Campus carry approval sparks UT community debate

By Danielle Lopez, Danielle Haberly, Danielle Vabner, Haley Cavazos

On Thursday afternoon, as classes let out and students made their way through campus, chants of “UT Gun Free” echoed through the West Mall.

More than a 100 students, faculty and parents had gathered in protest against the Texas Senate’s approval of campus carry, which will allow licensed holders to have a concealed weapon on campus. Originally organized by Gun –Free UT as a solely anti-campus carry protest, the rally featured appearances from all sides of the issue.

The bill, which passed in May, will make Texas the eighth state to allow people to carry a concealed handgun on campus and in buildings. The legislation is scheduled to go into effect on Aug. 1, 2016 which also marks the 50th anniversary of the UT tower sniper shooting.

The new legislation has been a controversial subject of discussion among many members of the UT community. Thursday’s rally was just one of many protests, forums and debates.
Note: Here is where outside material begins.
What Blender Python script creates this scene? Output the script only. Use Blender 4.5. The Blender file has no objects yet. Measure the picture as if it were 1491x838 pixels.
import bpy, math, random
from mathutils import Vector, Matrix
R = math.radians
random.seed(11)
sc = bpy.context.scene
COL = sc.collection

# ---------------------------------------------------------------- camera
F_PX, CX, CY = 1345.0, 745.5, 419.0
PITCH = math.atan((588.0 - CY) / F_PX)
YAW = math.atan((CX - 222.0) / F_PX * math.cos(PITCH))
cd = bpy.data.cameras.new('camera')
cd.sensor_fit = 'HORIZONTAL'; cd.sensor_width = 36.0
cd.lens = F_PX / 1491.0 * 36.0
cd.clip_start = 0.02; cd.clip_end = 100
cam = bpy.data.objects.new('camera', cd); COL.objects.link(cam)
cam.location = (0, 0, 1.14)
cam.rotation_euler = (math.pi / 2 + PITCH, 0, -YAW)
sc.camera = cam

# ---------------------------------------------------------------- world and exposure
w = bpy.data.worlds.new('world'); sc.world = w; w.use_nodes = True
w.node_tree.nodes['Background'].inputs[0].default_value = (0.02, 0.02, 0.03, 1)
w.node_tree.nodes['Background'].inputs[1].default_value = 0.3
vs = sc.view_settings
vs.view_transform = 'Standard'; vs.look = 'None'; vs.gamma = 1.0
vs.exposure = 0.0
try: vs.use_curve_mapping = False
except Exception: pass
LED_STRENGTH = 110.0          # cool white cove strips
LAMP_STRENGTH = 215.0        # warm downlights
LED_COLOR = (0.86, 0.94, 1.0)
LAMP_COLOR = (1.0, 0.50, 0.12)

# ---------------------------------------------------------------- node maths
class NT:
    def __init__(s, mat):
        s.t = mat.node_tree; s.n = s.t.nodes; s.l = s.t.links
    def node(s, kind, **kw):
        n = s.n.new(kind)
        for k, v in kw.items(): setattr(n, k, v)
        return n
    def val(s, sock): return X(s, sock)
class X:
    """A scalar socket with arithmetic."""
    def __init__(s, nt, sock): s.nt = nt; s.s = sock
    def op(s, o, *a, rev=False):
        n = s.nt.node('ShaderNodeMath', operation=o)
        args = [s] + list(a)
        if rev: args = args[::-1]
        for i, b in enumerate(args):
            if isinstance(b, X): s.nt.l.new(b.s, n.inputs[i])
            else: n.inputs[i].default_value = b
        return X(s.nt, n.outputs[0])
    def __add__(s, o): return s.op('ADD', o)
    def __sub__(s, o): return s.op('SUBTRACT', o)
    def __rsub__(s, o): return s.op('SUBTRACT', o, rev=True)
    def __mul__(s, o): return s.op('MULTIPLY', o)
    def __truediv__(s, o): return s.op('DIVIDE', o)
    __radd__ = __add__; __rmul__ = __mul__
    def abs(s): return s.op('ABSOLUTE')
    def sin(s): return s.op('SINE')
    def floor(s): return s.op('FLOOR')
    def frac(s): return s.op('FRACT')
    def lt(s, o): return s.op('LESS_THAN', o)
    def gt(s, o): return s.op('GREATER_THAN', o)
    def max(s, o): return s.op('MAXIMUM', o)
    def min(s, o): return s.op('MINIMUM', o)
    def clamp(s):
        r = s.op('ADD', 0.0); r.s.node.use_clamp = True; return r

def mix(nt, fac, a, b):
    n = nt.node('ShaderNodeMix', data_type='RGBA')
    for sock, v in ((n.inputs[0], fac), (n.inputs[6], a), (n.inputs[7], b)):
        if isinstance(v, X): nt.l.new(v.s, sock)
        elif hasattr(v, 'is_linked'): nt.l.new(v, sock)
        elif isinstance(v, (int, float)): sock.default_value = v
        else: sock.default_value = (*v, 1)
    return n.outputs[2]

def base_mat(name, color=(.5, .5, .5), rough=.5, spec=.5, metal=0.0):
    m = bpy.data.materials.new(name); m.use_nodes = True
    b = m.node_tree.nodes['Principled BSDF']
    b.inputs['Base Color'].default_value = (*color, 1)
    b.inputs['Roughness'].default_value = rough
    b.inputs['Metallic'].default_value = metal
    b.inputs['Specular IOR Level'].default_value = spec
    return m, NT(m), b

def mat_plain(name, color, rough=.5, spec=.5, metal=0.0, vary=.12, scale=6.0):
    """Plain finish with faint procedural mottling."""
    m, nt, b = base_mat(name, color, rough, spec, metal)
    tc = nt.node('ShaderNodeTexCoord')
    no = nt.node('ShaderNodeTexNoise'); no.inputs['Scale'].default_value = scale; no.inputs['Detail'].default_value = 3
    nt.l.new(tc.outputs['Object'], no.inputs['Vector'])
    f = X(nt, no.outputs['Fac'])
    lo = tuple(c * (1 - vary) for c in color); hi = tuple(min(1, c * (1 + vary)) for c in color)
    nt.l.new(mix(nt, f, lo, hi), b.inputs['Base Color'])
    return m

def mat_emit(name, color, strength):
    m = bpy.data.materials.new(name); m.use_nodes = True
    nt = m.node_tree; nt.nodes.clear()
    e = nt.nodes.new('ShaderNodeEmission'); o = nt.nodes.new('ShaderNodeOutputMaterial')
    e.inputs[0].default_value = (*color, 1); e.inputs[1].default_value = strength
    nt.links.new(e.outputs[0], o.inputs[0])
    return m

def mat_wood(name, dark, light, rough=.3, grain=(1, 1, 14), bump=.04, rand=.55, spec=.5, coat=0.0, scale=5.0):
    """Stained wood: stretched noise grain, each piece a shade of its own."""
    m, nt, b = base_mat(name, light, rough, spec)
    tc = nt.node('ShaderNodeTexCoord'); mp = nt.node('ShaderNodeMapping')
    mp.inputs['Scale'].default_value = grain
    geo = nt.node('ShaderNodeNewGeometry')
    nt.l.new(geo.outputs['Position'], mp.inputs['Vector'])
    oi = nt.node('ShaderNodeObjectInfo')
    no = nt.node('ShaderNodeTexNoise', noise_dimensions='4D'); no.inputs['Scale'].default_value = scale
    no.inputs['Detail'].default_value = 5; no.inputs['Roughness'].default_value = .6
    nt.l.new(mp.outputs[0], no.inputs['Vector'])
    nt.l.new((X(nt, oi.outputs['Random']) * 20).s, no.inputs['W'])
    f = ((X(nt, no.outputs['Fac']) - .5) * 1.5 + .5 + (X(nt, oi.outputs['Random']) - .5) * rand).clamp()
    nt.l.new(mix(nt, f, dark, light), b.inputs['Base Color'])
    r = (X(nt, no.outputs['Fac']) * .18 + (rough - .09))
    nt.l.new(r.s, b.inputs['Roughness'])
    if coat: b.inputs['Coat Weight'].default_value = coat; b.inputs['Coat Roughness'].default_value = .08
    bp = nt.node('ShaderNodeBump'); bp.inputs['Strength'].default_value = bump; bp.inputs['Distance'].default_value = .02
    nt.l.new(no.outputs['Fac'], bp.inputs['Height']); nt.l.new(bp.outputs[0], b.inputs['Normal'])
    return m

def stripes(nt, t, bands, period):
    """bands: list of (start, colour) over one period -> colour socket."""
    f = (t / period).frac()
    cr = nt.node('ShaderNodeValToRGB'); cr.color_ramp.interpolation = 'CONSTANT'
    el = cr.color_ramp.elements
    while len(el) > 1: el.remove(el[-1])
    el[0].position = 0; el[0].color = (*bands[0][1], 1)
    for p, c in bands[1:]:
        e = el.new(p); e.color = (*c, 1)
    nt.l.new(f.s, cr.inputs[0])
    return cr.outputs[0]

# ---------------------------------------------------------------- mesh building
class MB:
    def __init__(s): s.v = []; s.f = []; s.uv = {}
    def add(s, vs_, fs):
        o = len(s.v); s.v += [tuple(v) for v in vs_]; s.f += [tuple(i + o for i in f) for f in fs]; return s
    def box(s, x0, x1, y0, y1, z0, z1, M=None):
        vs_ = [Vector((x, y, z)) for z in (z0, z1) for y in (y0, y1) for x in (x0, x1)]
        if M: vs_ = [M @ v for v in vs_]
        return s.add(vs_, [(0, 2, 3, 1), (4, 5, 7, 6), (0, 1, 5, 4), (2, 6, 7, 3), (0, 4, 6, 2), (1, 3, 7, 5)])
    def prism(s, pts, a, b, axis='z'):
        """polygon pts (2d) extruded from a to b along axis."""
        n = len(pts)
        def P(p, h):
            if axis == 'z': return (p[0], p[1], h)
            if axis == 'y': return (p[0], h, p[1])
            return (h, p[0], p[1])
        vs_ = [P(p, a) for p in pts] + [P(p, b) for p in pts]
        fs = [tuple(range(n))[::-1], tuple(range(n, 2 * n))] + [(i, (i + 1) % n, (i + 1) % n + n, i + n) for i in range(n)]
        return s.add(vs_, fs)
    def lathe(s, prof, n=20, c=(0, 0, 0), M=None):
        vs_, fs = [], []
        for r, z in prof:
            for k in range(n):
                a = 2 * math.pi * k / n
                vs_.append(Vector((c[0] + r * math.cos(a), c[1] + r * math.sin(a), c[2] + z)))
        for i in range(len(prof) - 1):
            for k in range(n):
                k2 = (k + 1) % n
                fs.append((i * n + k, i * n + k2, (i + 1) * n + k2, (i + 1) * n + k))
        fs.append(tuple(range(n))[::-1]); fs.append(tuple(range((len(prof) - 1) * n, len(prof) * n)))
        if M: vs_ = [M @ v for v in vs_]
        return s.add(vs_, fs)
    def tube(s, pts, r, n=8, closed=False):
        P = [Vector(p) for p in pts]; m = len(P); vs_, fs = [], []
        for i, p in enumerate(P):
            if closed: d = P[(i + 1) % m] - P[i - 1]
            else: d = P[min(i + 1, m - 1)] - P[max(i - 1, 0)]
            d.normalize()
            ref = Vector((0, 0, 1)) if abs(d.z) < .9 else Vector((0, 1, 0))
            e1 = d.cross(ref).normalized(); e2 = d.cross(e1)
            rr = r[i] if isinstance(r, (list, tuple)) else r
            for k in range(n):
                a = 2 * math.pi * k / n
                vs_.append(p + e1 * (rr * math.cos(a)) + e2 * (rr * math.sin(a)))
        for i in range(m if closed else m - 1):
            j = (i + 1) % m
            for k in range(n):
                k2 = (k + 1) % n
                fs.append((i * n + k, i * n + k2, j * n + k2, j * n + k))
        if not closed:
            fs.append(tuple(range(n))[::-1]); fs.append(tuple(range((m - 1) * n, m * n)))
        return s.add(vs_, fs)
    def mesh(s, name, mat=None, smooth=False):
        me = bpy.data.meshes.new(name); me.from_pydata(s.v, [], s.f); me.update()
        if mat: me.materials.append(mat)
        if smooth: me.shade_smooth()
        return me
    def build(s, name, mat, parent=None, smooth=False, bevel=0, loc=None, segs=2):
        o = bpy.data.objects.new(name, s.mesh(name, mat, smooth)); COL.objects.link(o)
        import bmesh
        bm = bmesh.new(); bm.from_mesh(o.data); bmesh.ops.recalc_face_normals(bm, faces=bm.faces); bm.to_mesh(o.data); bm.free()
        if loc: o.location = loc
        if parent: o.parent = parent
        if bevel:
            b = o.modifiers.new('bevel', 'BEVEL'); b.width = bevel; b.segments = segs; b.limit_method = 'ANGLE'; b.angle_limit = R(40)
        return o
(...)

In an interview with CNN, UT Chancellor Bill McRaven said he can’t change the law now, but plans to implement it the best he can. He said some parts of campus will remain gun-free but that won’t prevent staff from being on edge.

“I like guns but I just don’t think having them on campus is the right place,” McRaven said. “Now, are the faculty going to be concerned about raising controversial issues for fear of somehow alienating or making mad someone with a weapon?”

Gun-Free UT, founded by radio-television-film professor Ellen Spiro, is an organization of more than 300 faculty members who oppose concealed campus carry. In early October, economics professor emeritus announced he will withdraw from his position at UT come next fall.

According to UT, officials estimate fewer than one percent of students have licenses to carry. Although there is no way to determine exactly how many students have concealed handgun licenses, the estimation is made based off of other UT demographic data.

Spiro said this law the supposed one percent would come out to about 500 students on campus with weapons. She said professors who are teaching lecture classes of 450 students don’t know if they’re going to have somebody come to campus from the other states because Texas has reciprocity laws.

“Anyone with a concealed weapon can be on campus from any state,” Spiro said. “It’s scary. There’s a lot of fear. We’re all afraid but those of us who are speaking out are doing it in spite of the fear.”

French and Italian assistant professor Paula Bonifazio, who is part of Gun-Free UT, said she was against SB-11 before its approval and now wants her voice heard.

“I’m afraid of guns so I don’t want them in my classroom,” Bonifazio said. “It’s clear it’s not just a faculty movement, its not just something of a niche — it has a very wide response from staff from students.”

Government sophomore Allison Peregory, chairman of the Young Conservatives of Texas, created Texas Students for Concealed Carry on Campus. She said in an interview with CNN concealed carry on UT campus is not a radical new concept — for the past 20 years, UT has allowed concealed handguns on school grounds just not inside buildings.

“I don’t think UT will suddenly become the ‘Wild West’ with open carry and guns flying,” Peregory said. “Knowing that you can make that decision [to carry a weapon] and you can make that for your own personal liberty and self defense is an empowering decision.”

Nursing senior Malcolm Mundy, who is pro-campus carry, said it’s important to be well-armed and ready in a precarious situation.

“Essentially, if you have a well-armed population, nothing will take on a bad guy better than a good gun,” Mundy said.

Anthropology senior Colin Healy said people need to listen to both sides of the story. Although he leans toward anti-campus carry sentiments, he said campus’ success in dealing with the new legislation depends on the population’s ability to listen more to each other.

“Just do your own research,” Healy said. “Don’t just believe what everyone is telling you. We have this idea that we need to have guns because the constitution said so. Well, the constitution was also used to disenfranchise people and oppress people for years so it’s not a perfect document.”